A bad actor with access to a Hex account could attempt to publish malicious versions of Gleam packages.

  • Hex requires MFA for destructive actions such as package publication.
  • Hex is immutable and existing package versions cannot be modified after publication.
  • Hex provides tooling for viewing diffs between package versions to aid with auditing new code.
  • Hex's security team will remove malicious package releases.
  • Gleam's Hex client always uses version locking to prevent differing versions of dependencies from being added unintentionally.

Vultr account phishing or hijacking

A bad actor could attempt to gain access to a Vultr account.

  • MFA is required for Vultr.

Vultr VPS infiltration attacks

A bad actor could attempt to gain access to the Vultr VPS.

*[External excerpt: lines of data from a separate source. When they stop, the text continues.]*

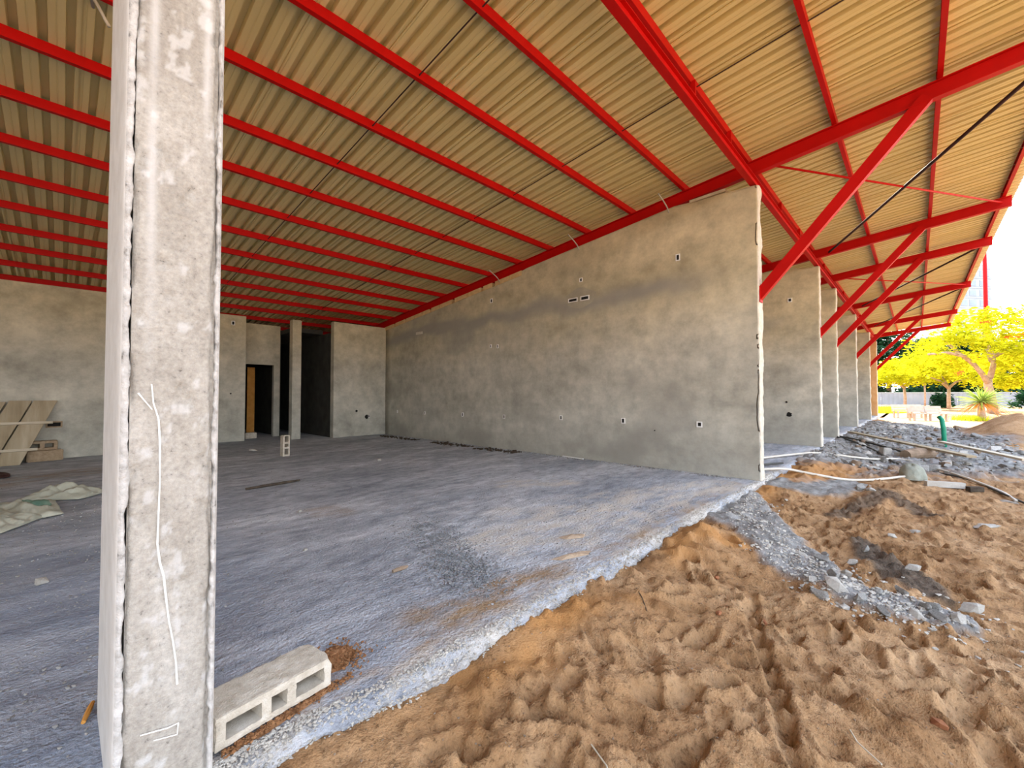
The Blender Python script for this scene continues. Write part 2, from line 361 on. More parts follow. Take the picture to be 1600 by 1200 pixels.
clodz = near * (1 - spill) * (np.maximum(0, fbm(GX * 7, GY * 7, 71, 3) - 0.10) * 0.10 + np.maximum(0, fbm(GX * 22, GY * 22, 75, 2) - 0.22) * 0.06)
Z += clodz
# footprints
prints = []
r2 = random.Random(5)
for i in range(520):
    x = 0.6 + 7.5 * r2.random() ** 1.35; y = -0.9 + 2.35 * r2.random()
    prints.append((x, y, r2.uniform(0, 6.28), r2.uniform(.085, .15), r2.uniform(.040, .062), r2.uniform(.014, .040)))
for k in range(9):                                   # a churned furrow running away from the lens
    prints.append((1.75 + k * 0.17, 0.27 + k * 0.065 + r2.uniform(-.02, .02), 0.36, .15, .05, .045))
for (x, y, a, l, wd, dp) in prints:
    R = l * 2.2
    j0, j1 = np.searchsorted(gx, (x - R, x + R)); i0, i1 = np.searchsorted(gy, (y - R, y + R))
    if j1 - j0 < 2 or i1 - i0 < 2: continue
    X, Y = GX[i0:i1, j0:j1] - x, GY[i0:i1, j0:j1] - y
    u = X * math.cos(a) + Y * math.sin(a); v = -X * math.sin(a) + Y * math.cos(a)
    wq = wd * (1 + 0.25 * np.sin(u / l * 2.0))
    d = np.sqrt((u / l) ** 2 + (v / wq) ** 2)
    Z[i0:i1, j0:j1] += (-dp * (1 - sstep(0.62, 1.05, d)) + 0.012 * np.exp(-((d - 1.25) / 0.22) ** 2)) * (1 - 0.8 * spill[i0:i1, j0:j1])
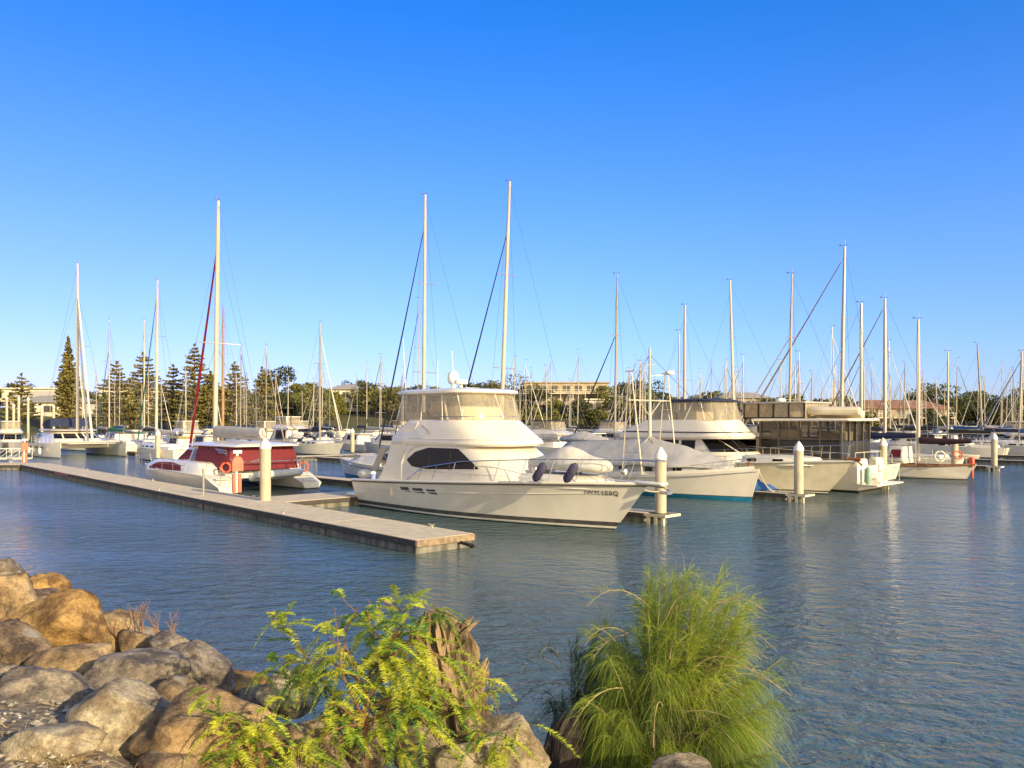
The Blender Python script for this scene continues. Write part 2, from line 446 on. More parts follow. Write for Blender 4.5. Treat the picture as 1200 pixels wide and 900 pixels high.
# ------------------------------------------------------------ pontoons and piles
def pontoon(name,label,near_a,near_b,width_dir,w,top=0.45,cat='pontoon',group=None,cleats=3,red=False,floats=True):
    """near_a -> near_b is the near edge (xy); width_dir is the unit direction the deck extends to"""
    a=Vector((*near_a,0)); b_=Vector((*near_b,0)); d=(b_-a); L=d.length; ang=math.atan2(d.y,d.x)
    wd=Vector((*width_dir,0)); side=1 if (d.x*wd.y-d.y*wd.x)>0 else -1
    t=thing(name,label,cat,(a.x,a.y,0),ang,group)
    y0,y1=(0,w) if side>0 else (-w,0)
    k=max(1,int(round(L/6.0))); m=MB()
    for i in range(k):
        m.box(L*i/k+0.01,L*(i+1)/k-0.01,y0+0.02,y1-0.02,top-0.14,top)
    m.build('deck',CONC,t,bevel=0.012)
    m=MB()
    m.box(-0.05,L+0.05,y0-0.045,y0+0.018,top-0.20,top-0.02); m.box(-0.05,L+0.05,y1-0.018,y1+0.045,top-0.20,top-0.02)
    i=0.4
    while i<L:
        for yy in (y0-0.05,y1+0.05): m.box(i,i+0.07,yy-0.012,yy+0.012,top-0.13,top-0.07)
        i+=1.2
    m.build('waler',WALER,t)
    m=MB(); m.box(L-0.0,L+0.05,y0+0.02,y1-0.02,top-0.22,top-0.01); m.box(-0.05,0,y0+0.02,y1-0.02,top-0.22,top-0.01)
    m.each('end_board',TIMBER,t)
    m=MB()
    for i in range(k): m.box(L*i/k+0.06,L*(i+1)/k-0.06,y0+0.05,y1-0.05,-0.4,top-0.15)
    m.build('float',CONCG,t,bevel=0.02)
    for i in range(cleats):
        x=L*(i+0.7)/max(1,cleats); yy=y0+0.16 if i%2==0 else y1-0.16
        c=MB(); c.tube([(x-0.16,yy,top+0.10),(x-0.05,yy,top+0.085),(x+0.05,yy,top+0.085),(x+0.16,yy,top+0.10)],[0.015,0.025,0.025,0.015],6)
        c.box(x-0.06,x-0.03,yy-0.02,yy+0.02,top,top+0.09); c.box(x+0.03,x+0.06,yy-0.02,yy+0.02,top,top+0.09)
        c.build('mooring_cleat',GEL2,t)
    return t
NV=(S,S)
mp=pontoon('pontoon','long concrete pontoon with a dark timber edge in the foreground',(-41.6,68.4),(-3.0,25.25),(S*0.98,S*1.02),2.35,cleats=8)
# grey pipe and brackets on the end face
c=MB(); Lm=math.hypot(38.6,43.15)
c.tube([(Lm-0.1,1.75,0.22),(Lm+0.75,1.75,0.16)],0.055,10); c.tube([(Lm+0.55,1.75,0.17),(Lm+0.62,1.75,0.17)],0.085,10)
c.build('outlet_pipe',RUBBER,mp)
c=MB(); c.box(12.4,16.2,-0.052,-0.045,0.28,0.42); c.build('red_marking',REDP,mp)
pontoon('pontoon','cross walkway pontoon at the far left end of the long pontoon',(-62,70.5),(-41.3,67.8),(0.1,1),3.2,cleats=2,top=0.437)
# main walkway running away behind the motor cruiser
a=P(-36.6,18.2); b_=P(-36.6,118)
pontoon('pontoon','main walkway pontoon running away behind the motor cruiser stern',a,b_,(S,-S),3.0,cleats=12,top=0.435)
pontoon('finger_pontoon','short dark timber sided finger beside the maroon catamaran',P(-55,28.6),P(-36.9,28.6),NV,1.1,cleats=2,top=0.41,group='finger pontoons')
finger_v=[27.6,39.9,51.2,64.9,75.0,87.2,99.5]
flab=['finger pontoon between the motor cruiser bow and the blue striped launch','finger pontoon with a blue tarpaulin heap beside the second motor cruiser',
      'finger pontoon beside the stern of the glazed trawler','finger pontoon behind the white ketch','dark finger pontoon farthest right with the pile standing in open water',
      'far finger pontoon right of the ketch, nearer one','far finger pontoon right of the ketch, farther one']
pile_lab=['white capped pile in front of the blue striped launch bow','white capped pile before the lettered cream hull','white capped pile beside the trawler stern platform',
          'white capped pile behind the ketch stern','white capped pile standing alone in open water at right','distant white capped pile right of the lone pile','most distant white capped pile on the right hand row']
def pile(x,y,label,top=3.1,r=0.235,group='mooring piles with conical white caps'):
    t=thing('mooring_pile',label,'pile',(x,y,0),0,group)
    m=MB(); m.lathe([(r,-1),(r,0.0),(r,top-0.45)],n=20); m.build('shaft',PILEC,t)
    m=MB(); m.lathe([(r+0.012,-0.9),(r+0.014,0.40+0.08*random.random())],n=20); m.build('waterline_band',PILEW,t)
    m=MB(); m.lathe([(r+0.02,top-0.5),(r+0.02,top-0.36),(r*0.75,top-0.2),(0.05,top-0.02),(0.01,top)],n=20); m.build('cap',WHITEP,t)
    return t
for i,v in enumerate(finger_v):
    w=1.0
    t=pontoon('finger_pontoon',flab[i],P(-33.5,v-0.5),P(-19.5,v-0.5),NV,w,top=0.42,cleats=2,group='finger pontoons')
    m=MB()   # pile guide frame at the tip
    L=14.0
    for y0,y1 in ((-0.05,0.06),(0.94,1.05)): m.box(L,L+1.0,y0,y1,0.30,0.40)
    m.box(L+0.95,L+1.05,-0.05,1.05,0.30,0.40)
    for xx,yy in ((L+0.15,-0.05),(L+0.15,0.95),(L+0.5,-0.05),(L+0.85,-0.05)): m.box(xx,xx+0.12,yy,yy+0.1,-0.2,0.30)
    m.build('pile_guide',GEL2,t)
    x,y=P(-19.05,v); pile(x,y,pile_lab[i])
pile(-11.5,37.8,'tall white capped pile on the walkway beside the maroon catamaran',3.35,0.25)
for px,Y,lab in ((185,81,'white capped pile left of the maroon catamaran bow'),(326,110,'distant white capped pile in front of the small motor yacht'),(413,96,'distant white capped pile left of the covered daysailer'),
                 (1115,118,'distant white capped pile behind the ketch stern')):
    x,y=at(px,Y); pile(x,y,lab,3.2)
# row of piles far left in front of the sheds
for i,(px,Y) in enumerate(((8,150),(22,150),(33,152),(49,150),(63,150),(16,140))):
    x,y=at(px,Y); pile(x,y,'tall bare pile in the row at the far left shore',8.5 if i<3 else 7.0,0.22,'tall shore piles at far left')
# little post with base plate on the long pontoon
x,y=-15.3,40.2
t=thing('handrail_post','thin grey post standing on the long pontoon edge','post',(x,y,0.45))
m=MB(); m.tube([(0,0,0),(0,0,1.35)],0.055,10); m.build('shaft',ALU,t); m=MB(); m.box(-0.14,0.14,-0.12,0.12,0,0.03); m.build('base_plate',ALU,t)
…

  • SSH authentication uses SSH keys and password authentication is disabled.
  • The VPS has a restrictive firewall enabled.
  • The VPS has automatic OS security updates enabled.
  • Minimal software is installed on the VPS and all workloads run inside containers.

Compromised Vultr VPS

A bad actor with root access to the VPS that serves the packages site could steal data from it or vandalise the website.

  • No secrets are stored on the VPS.
  • All configuration for the VPS is stored on GitHub so the VPS can be destroyed and replaced quickly and easily.
  • The packages website data is public, so there is no threat of theft of private data.
  • The packages website data can be recomputed from Hex and is backed-up externally, so there is no threat of permanent data loss.

Malicious or compromised Rust dependency

A bad actor with access to publish new versions of our Rust dependencies could attempt to inject malicious code into the gleam binary.

  • We use Rust's dependency version locking to avoid unexpected versions of dependencies from being included in our application.
  • A cooldown period is used with dependabot to avoid including new dependency versions that may not have been security scanned yet.
  • Dependency versions are not upgraded shortly before or during the RC process, to minimise risk of new versions with vulnerabilities making it into a release.
  • The cargo-deny tool is used to alert when a dependency version used has a published CVE.
  • GitHub code scanning and CodeQL is enabled to alert to further vulnerabilities.

Malicious or compromised Hex dependency

A bad actor with access to publish new versions of our Hex dependencies could attempt to inject malicious code into the subtree of one of our Hex packages.

  • The Gleam core packages do not have any third-party dependencies.

Compromise or tampering of precompiled release binaries

A bad actor could attempt to cause a malicious or modified binary to be published to GitHub Releases, or replace release assets after build.

  • The release workflow uses GitHub OIDC and artifact attestations to produce provenance for release assets, published alongside release archives as .sigstore files.
  • Checksums are provided for release archives for users' integrity checking.
  • The GitHub Actions workflow configuration files are scanned for vulnerabilities using GitHub CodeQL.
  • GitHub Action versions are pinned using SHAs, and use of tools such as gh is used instead of third-party Actions where possible.